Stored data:
## Begin
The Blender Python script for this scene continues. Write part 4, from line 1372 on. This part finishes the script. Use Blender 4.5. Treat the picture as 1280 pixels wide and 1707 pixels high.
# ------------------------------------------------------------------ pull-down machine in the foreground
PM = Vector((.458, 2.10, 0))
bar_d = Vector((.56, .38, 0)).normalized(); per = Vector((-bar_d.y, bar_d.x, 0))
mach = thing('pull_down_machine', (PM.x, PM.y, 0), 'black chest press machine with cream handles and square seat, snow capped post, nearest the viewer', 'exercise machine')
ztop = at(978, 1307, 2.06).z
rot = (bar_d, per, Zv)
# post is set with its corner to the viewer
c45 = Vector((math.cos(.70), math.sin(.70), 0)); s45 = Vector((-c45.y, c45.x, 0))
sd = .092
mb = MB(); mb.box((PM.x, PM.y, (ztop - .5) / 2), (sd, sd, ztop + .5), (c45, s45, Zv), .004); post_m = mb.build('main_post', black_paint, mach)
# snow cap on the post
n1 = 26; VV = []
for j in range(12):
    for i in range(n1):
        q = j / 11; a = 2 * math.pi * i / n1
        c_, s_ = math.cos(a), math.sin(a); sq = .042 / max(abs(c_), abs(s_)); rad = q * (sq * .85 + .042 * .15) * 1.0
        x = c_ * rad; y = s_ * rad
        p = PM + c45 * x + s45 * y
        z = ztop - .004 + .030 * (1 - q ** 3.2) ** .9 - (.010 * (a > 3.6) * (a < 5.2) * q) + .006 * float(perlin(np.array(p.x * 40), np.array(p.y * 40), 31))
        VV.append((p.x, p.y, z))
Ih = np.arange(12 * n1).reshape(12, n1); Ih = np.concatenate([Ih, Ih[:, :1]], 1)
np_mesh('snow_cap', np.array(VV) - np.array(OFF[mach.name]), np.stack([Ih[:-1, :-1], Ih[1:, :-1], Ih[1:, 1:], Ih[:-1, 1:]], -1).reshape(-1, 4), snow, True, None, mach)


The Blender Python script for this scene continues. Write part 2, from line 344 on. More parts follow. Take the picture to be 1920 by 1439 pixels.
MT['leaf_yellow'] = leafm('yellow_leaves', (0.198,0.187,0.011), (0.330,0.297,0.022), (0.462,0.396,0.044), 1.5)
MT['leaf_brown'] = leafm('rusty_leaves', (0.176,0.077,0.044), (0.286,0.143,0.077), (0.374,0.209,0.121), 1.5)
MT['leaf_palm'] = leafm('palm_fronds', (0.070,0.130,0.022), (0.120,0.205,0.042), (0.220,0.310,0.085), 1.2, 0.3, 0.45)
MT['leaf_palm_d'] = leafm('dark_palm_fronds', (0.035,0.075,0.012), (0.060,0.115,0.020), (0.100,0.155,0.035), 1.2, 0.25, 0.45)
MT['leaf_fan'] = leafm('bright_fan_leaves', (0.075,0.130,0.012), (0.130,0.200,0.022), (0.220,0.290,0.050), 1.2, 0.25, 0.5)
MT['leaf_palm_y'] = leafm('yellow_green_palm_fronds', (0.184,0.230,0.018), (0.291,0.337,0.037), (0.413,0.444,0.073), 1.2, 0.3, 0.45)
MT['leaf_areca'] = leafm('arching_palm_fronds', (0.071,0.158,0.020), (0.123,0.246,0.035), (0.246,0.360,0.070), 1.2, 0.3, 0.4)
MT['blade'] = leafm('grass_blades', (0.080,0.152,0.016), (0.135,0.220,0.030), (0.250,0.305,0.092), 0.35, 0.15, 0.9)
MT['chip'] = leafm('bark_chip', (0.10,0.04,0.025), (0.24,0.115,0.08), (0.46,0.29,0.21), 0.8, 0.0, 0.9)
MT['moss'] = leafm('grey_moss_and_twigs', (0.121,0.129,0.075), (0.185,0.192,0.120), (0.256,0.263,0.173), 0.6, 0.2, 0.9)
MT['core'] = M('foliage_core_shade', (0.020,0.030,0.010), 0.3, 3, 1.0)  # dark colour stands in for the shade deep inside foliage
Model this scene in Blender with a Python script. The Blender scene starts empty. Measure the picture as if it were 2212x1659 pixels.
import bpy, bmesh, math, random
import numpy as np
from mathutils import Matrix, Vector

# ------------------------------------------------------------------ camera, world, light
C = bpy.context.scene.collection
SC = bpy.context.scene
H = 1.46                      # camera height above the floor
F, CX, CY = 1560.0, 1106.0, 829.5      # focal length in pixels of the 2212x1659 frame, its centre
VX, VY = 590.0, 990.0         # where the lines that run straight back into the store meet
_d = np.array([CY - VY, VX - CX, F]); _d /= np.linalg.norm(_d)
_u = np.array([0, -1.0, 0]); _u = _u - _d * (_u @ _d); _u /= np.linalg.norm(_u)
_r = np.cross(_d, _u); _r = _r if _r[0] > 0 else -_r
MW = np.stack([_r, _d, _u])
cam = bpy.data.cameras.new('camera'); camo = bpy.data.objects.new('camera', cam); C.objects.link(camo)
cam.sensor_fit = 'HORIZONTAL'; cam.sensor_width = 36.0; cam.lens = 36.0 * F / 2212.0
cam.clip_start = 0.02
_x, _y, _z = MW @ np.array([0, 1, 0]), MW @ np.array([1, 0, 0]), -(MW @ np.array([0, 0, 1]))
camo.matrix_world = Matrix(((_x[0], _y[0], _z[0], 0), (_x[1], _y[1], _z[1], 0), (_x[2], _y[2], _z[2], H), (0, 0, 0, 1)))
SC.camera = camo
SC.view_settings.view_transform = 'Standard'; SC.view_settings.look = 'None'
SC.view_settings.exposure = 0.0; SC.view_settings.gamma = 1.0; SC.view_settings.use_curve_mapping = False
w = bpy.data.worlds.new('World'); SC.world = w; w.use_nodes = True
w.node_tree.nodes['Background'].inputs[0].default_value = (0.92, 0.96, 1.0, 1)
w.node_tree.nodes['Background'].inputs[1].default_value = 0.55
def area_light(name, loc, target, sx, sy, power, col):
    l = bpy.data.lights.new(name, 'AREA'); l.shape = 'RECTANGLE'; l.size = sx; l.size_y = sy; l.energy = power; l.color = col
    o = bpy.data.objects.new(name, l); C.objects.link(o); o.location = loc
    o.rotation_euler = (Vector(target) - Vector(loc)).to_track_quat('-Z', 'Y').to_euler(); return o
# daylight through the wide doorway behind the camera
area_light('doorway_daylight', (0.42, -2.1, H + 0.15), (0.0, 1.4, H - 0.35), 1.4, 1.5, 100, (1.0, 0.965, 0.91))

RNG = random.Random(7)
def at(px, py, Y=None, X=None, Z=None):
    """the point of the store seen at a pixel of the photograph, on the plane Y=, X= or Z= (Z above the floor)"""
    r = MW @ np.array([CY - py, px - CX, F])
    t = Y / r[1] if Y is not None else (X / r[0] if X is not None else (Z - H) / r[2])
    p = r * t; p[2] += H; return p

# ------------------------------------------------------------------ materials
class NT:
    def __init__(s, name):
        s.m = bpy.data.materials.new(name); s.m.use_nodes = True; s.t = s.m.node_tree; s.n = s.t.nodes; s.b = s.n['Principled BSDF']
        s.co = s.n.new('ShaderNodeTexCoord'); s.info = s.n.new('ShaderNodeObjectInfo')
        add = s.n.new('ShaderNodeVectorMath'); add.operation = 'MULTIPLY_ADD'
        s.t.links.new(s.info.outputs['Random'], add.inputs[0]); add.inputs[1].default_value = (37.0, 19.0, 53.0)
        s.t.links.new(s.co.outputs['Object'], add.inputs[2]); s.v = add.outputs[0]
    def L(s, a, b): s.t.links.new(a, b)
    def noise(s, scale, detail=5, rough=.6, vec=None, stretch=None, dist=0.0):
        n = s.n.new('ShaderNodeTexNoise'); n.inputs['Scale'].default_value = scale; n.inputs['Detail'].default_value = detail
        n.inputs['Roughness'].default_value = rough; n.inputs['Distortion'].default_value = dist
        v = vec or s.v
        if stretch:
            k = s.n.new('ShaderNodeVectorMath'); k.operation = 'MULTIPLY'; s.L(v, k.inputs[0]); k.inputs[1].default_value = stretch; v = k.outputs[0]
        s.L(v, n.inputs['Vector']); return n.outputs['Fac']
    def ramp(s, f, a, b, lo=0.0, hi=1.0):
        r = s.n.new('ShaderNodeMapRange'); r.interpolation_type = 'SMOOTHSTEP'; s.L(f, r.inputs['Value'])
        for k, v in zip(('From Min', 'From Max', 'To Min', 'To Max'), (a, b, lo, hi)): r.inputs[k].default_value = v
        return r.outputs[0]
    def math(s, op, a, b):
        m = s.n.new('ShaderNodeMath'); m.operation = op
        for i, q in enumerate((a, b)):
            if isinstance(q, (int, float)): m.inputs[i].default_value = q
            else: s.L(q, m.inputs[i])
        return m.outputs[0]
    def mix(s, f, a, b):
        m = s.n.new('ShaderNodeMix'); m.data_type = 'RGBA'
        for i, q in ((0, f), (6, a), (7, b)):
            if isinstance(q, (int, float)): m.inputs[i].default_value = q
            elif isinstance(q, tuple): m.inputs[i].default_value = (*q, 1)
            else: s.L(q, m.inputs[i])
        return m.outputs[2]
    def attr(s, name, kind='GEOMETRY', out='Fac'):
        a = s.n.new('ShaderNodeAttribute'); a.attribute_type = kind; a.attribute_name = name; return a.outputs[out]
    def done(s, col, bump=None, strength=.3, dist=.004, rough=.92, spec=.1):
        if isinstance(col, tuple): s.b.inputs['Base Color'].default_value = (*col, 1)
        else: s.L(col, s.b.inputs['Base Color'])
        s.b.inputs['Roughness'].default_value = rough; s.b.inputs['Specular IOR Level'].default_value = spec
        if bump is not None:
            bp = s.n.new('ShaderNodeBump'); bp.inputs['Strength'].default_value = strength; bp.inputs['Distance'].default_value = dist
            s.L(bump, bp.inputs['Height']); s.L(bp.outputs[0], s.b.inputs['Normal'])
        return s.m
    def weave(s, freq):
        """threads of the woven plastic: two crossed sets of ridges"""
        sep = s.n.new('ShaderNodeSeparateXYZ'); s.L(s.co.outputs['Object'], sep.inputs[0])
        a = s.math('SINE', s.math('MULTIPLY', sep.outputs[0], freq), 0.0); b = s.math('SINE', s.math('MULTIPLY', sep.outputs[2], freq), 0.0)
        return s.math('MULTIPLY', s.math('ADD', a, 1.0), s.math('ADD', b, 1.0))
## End
= Requirements =
Your task is to give again the lines from the one containing "Model this scene" to the one containing "from mathutils import Matrix, Vector", both lines included, exactly and without anything added.

= Exercise answer =
Model this scene in Blender with a Python script. The Blender scene starts empty. Measure the picture as if it were 2212x1659 pixels.
import bpy, bmesh, math, random
import numpy as np
from mathutils import Matrix, Vector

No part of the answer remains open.